World Full of Nothing so far hasn’t created a character that I genuinely want to follow. It might be my own personal feelings on suicide, or that the profiler and the web predator – despite a six-minute-ish pilot and a second episode that’s a bit longer – haven’t even shown up on screen yet, and are only briefly featured in the trailer. The show hasn’t told me who I should be care about, and who is simply around for flavor.

In what little I’ve seen of Rachael – the fifteen-year-old girl who wants people to give her a reason to live – I honestly didn’t like her. The first video she makes, without giving any sort of backstory, any sort of reason, just seems attention-starved. The second episode, she completely contradicts herself tonally and calls those who’re killing themselves publicly “idiots,” despite confessing that she’s thinking about it – y’know, publicly. And this, ultimately, is the pitfall of trying to break a film up into an episodic form. For all I know, the very next episode we find out the sort of horrible upbringing she’s had, constant bullying at school, and she’s going public to cry out for help.

What’s more, we’re two episodes in, and the supposed premise – Rachael wanting people to give her a reason to continue living, the web predator and profiler chasing after her – hasn’t even begun, yet. What’re we waiting for?
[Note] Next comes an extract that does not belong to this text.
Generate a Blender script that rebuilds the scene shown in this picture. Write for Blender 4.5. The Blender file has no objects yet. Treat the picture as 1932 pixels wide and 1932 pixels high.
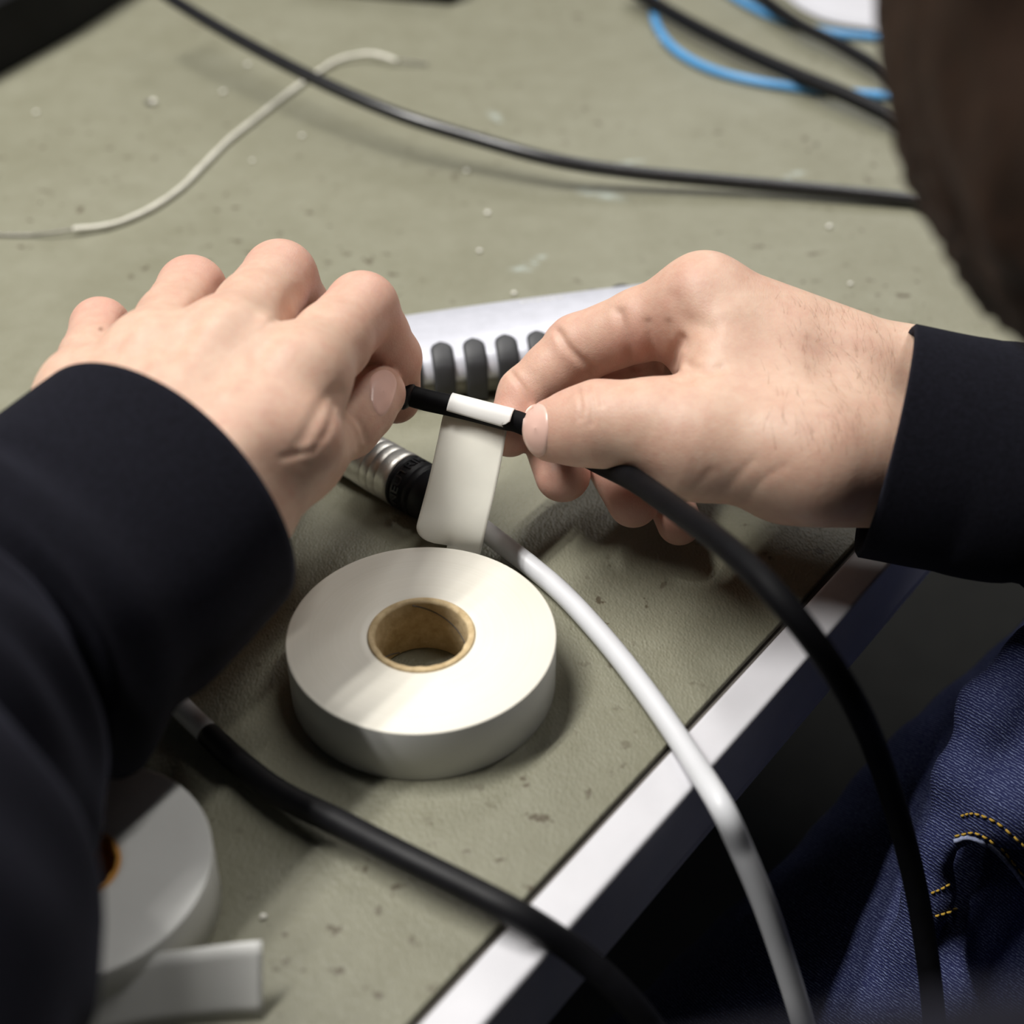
import bpy, bmesh, math, random
import numpy as np
from mathutils import Vector, Matrix
from mathutils.bvhtree import BVHTree

random.seed(7); np.random.seed(7)
scn = bpy.context.scene
COL = scn.collection

# ------------------------------------------------------------------ camera, world, lights, exposure
# working units: millimetres, z = 0 on the top of the bench mat; the floor is 760 mm below it.
TABLE_Z = 0.76
CAM_H = 317.0
PITCH = math.radians(38.8)
FPX = 2800.0
CT, ST = math.cos(PITCH), math.sin(PITCH)
def S(p): return Vector((p[0]*.001, p[1]*.001, p[2]*.001 + TABLE_Z))
def W(px, py, d):
    """point (mm) seen at pixel px,py at depth d along the lens axis"""
    u = (px-966)/FPX; v = (py-966)/FPX
    return np.array([u*d, d*(CT - v*ST), CAM_H - d*(ST + v*CT)])
def WZ(px, py, z=0.0):
    """point (mm) seen at pixel px,py lying at height z above the mat"""
    v = (py-966)/FPX
    return W(px, py, (CAM_H - z)/(ST + v*CT))
def PX(p):
    p = np.asarray(p, float)
    y = p[..., 1]; z = CAM_H - p[..., 2]
    d = y*CT + z*ST
    return np.stack([966 + FPX*p[..., 0]/d, 966 + FPX*(z*CT - y*ST)/d, d], -1)

cam = bpy.data.cameras.new('camera'); camo = bpy.data.objects.new('camera', cam); COL.objects.link(camo)
KH = 1.045
def SC(V): C_ = np.array([0, 0, CAM_H]); return C_+(np.asarray(V, float)-C_)*KH      # the hands sit this much farther off
camo.location = S((0, 0, CAM_H)); camo.rotation_euler = (math.pi/2 - PITCH, 0, 0)
cam.sensor_width = 36; cam.sensor_height = 36; cam.lens = 36*FPX/1932
cam.clip_start = 0.02
cam.dof.use_dof = True; cam.dof.focus_distance = 0.468; cam.dof.aperture_fstop = 6.2
scn.camera = camo

scn.view_settings.view_transform = 'Standard'
scn.view_settings.look = 'None'
scn.view_settings.exposure = 0.0
scn.view_settings.gamma = 1.0
scn.view_settings.use_curve_mapping = False

w = bpy.data.worlds.new('world'); scn.world = w; w.use_nodes = True
w.node_tree.nodes['Background'].inputs[0].default_value = (0.80, 0.86, 1.0, 1)
w.node_tree.nodes['Background'].inputs[1].default_value = 0.025

def tube_light(name, loc, target, length, width, power, color=(1, .975, .93)):
    l = bpy.data.lights.new(name, 'AREA'); l.shape = 'RECTANGLE'; l.size = length; l.size_y = width
    l.energy = power; l.color = color
    o = bpy.data.objects.new(name, l); COL.objects.link(o)
    o.location = S(loc)
    d = (S(target) - o.location)
    q = d.to_track_quat('-Z', 'Y').to_matrix()
    ax = Vector((.61, .79, 0)); z = -d.normalized(); ax = (ax-ax.dot(z)*z).normalized()   # tubes run parallel to the bench edge
    y = z.cross(ax); o.rotation_euler = Matrix((ax, y, z)).transposed().to_euler()
    return o
# a ceiling luminaire with two tubes running along the bench, another row to the right, one far back
for off_ in (-70, 70):
    tube_light('ceiling_lamp', (-770-off_*.79, 400+off_*.61, 1700), (-770-off_*.79, 400+off_*.61, 0), 1.2, 0.05, 27.5)
tube_light('ceiling_lamp', (620, 800, 1700), (620, 800, 0), 1.2, 0.06, 12.5)
tube_light('ceiling_lamp', (500, 2300, 1750), (0, 380, 0), 1.2, 0.15, 14)

# ------------------------------------------------------------------ helpers
def link(name, me, mat=None, parent=None, smooth=True):
    o = bpy.data.objects.new(name, me); COL.objects.link(o)
    if mat is not None:
        if isinstance(mat, (list, tuple)):
            for m_ in mat: me.materials.append(m_)
        else: me.materials.append(mat)
    if smooth:
        me.polygons.foreach_set('use_smooth', [True]*len(me.polygons))
    if parent is not None: o.parent = parent; o.matrix_parent_inverse = parent.matrix_world.inverted()
    return o
def tag(o, label, cat, group=None):
    o['label'] = label; o['category'] = cat
    if group: o['group'] = group
    return o
def root(name, loc, label, cat, group=None):
    o = bpy.data.objects.new(name, None); COL.objects.link(o); o.empty_display_size = .01
    o.location = S(loc); tag(o, label, cat, group)
    bpy.context.view_layer.update()
    return o
def mesh_np(name, v, f):
    """v in mm"""
    v = np.asarray(v, float)*.001; v[:, 2] += TABLE_Z
    me = bpy.data.meshes.new(name); me.from_pydata(v.tolist(), [], [list(map(int, q)) for q in f]); me.update()
    return me
def catmull(pts, n):
    P = [np.asarray(p, float) for p in pts]
    P = [2*P[0]-P[1]] + P + [2*P[-1]-P[-2]]
    out = []
    m = len(P)-3
    for i in range(m):
        p0, p1, p2, p3 = P[i:i+4]
        for t in np.linspace(0, 1, n, endpoint=(i == m-1)):
            out.append(.5*((2*p1)+(-p0+p2)*t+(2*p0-5*p1+4*p2-p3)*t*t+(-p0+3*p1-3*p2+p3)*t**3))
    return np.array(out)
def unit(v): v = np.asarray(v, float); return v/np.linalg.norm(v)
def frames(path, up0=None):
    T = np.gradient(path, axis=0); T /= np.linalg.norm(T, axis=1)[:, None]
    n = np.array([0, 0, 1.]) if up0 is None else np.asarray(up0, float)
    if abs(n @ T[0]) > .95: n = np.array([1., 0, 0])
    N = []
    for t in T:
        n = n - (n @ t)*t; n = n/np.linalg.norm(n); N.append(n)
    N = np.array(N); B = np.cross(T, N)
    return T, N, B
def tube_vf(path, r, seg=16, caps=True, up0=None):
    path = np.asarray(path, float); T, N, B = frames(path, up0)
    r = np.broadcast_to(np.asarray(r, float), (len(path),))
    a = np.linspace(0, 2*np.pi, seg, endpoint=False)
    V = path[:, None] + r[:, None, None]*(np.cos(a)[None, :, None]*N[:, None] + np.sin(a)[None, :, None]*B[:, None])
    V = V.reshape(-1, 3); F = []
    for i in range(len(path)-1):
        for j in range(seg):
            k = (j+1) % seg
            F.append((i*seg+j, i*seg+k, (i+1)*seg+k, (i+1)*seg+j))
    if caps:
        F.append(tuple(range(seg))[::-1]); b = (len(path)-1)*seg; F.append(tuple(b+j for j in range(seg)))
    return V, F
def tube(name, pts, r, mat, parent=None, n=10, seg=16):
    p = catmull(pts, n) if len(pts) > 2 else np.linspace(pts[0], pts[1], 6)
    if np.ndim(r) and len(r) == len(pts):
        r = np.interp(np.linspace(0, len(pts)-1, len(p)), range(len(pts)), r)
    V, F = tube_vf(p, r, seg)
    return link(name, mesh_np(name, V, F), mat, parent)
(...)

The news clips, which are supposed to serve as the thematic underpinning to the show, are seriously heavy-handed. Yes, talking heads are typically sensationalist hacks. Yes, they will make unrealistic demands that will create a chilling effect on free speech. Yes, superchurch ministers will make a national come to Jesus talk. We get it. That the acting in those news show clips feel wooden and forced only makes them seem to drag on even longer.

As much as I have a dislike for Michael Moore’s similarly heavy-handed (and in many ways, willfully deceptive) style, he pretty much already covered this – and did it better – in this clip of Bowling For Columbine.

I don’t believe that World Full of Nothing grabs the emotional truth – and it certainly doesn’t in the first two episodes. If I’d gotten to see a little bit more, I may think otherwise, but unfortunately, there are very few people who would give a show three full episodes to get hooked.

Win, Fail or Trainwreck: This doesn’t really go into any of these categories. It’s constructed well from a production standpoint. There aren’t any glaring errors (though, in the vlogs, they don’t commit to the style; how do you zoom in on a character who is supposedly recording it by herself?). The acting doesn’t make me want to pull my hair out, but it isn’t grand, either, the cinematography is fine, and the direction doesn’t offend, though it seems to really want us to be shocked.

It’s just sorta there, not doing much (should ‘Sorta There‘ be a review category?). If you’re feeling morbid, you might find some of the suicide montages entertaining, but then there’s probably something wrong with you, anyway.